For instance, I recently spent a couple of hours working out to make a Genre model which acts_as_nested_list
work in such a way that when ask one of the trunk genres for its tracks it finds all the tracks associated directly with the trunk or with any of the genre’s sub genres. It’s made doubly complicated by the fact that the genre is related to its tracks through a relationship model, and triply complicated that we’re going to want to be able to be able to search within the basic set of results (because, usually, we don’t want 300 tracks on a page…)

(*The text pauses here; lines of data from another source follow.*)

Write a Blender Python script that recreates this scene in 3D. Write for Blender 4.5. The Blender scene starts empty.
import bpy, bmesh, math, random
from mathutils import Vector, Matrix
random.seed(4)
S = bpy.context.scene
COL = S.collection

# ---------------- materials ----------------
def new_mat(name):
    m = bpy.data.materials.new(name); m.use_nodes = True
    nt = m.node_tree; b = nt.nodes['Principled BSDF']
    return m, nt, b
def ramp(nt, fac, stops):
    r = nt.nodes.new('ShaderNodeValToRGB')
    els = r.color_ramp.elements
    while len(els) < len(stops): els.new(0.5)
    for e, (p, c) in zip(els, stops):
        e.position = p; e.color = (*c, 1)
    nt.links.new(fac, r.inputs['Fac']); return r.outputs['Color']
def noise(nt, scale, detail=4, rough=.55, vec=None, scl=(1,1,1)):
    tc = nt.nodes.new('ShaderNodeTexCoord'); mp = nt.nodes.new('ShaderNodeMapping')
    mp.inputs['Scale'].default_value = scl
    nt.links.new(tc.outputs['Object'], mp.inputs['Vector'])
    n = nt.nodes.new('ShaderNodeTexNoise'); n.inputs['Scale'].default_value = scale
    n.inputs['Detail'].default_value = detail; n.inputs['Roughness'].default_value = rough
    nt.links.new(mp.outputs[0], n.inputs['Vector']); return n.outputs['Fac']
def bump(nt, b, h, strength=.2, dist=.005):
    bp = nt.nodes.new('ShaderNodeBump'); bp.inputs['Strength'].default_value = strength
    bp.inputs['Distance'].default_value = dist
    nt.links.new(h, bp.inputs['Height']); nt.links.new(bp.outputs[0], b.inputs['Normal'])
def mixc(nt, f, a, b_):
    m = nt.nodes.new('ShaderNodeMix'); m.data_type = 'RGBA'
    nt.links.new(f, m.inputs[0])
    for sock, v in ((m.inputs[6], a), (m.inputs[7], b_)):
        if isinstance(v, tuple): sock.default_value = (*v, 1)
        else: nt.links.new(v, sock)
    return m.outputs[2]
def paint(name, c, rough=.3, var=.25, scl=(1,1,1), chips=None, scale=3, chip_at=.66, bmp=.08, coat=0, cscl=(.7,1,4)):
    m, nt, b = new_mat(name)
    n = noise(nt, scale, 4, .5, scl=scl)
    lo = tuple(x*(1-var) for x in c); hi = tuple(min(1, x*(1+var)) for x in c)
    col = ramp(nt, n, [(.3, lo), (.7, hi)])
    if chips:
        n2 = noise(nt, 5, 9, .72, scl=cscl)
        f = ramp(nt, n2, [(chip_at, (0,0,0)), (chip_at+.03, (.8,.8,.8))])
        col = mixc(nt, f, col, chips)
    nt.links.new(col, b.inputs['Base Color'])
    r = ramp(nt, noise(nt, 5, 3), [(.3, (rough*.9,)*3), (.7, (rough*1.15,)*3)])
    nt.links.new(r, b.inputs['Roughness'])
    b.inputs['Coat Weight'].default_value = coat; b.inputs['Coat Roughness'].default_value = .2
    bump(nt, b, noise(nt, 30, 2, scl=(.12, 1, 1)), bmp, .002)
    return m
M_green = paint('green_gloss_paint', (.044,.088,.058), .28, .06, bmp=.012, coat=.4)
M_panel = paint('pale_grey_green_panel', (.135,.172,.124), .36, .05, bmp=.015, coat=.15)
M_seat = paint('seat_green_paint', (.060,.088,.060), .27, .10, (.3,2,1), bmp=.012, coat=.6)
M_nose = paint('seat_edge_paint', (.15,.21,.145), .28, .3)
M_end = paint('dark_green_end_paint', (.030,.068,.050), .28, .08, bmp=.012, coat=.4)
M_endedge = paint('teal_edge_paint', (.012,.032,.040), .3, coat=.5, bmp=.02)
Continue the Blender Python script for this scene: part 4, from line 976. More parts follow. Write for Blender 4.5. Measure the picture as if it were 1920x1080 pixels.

The solution I ended up with runs to about two emacs screenfuls and it’s ugly as hell. We’re having to declare custom ‘select_sql’ for getting the basic collection, and then extending the association with a custom ‘find’ and method_missing, and you can forget about making genre.tracks.create
work because life is far too short.
There’s no doubting that the solution is clever; it took a couple of hours of concentrated thought and experimentation to come up with it. However, it’s definitely Bad Clever.
What is Bad Clever?
Bad Clever is when something was hard to do, but it looks hard to do and, worse, is hard to understand. Bad clever is when the complexity of finding a solution pokes through into the form of that solution. Bad Clever is when you end up feeling like you haven’t been clever enough. Bad Clever is the proof that Four Colours Suffice, Java’s static type system, WS-Deathstar and inline Javascript. Bad Clever is “Dammit, if it was hard to do, it should be hard to understand!”.
What about Good Clever then?
Good Clever delights. Good Clever is modest, only revealing exactly how clever it is when you look more closely. Good Clever has a simple set of Just Stories - the complexity of the problem domain is exposed gradually. Good Clever has the Quality Without a Name. Good Clever is what happens when you have that simplifying insight that turns a bit of ugliness into something that isn’t going to embarrass you.
Most of the time, Rails is Good Clever, Smalltalk has the Good Clever nature in abundance. Good clever is Cantor’s proof that the real numbers are uncountable, Turing’s proof that the Halting Problem can’t be solved. Good clever is the Atom Publishing Protocol, Haskell’s static type system, and Unobtrusive Javascript. Good Clever is Origin of Species and Mick Jaggers phrasing on Sympathy for the Devil. Good clever rocks.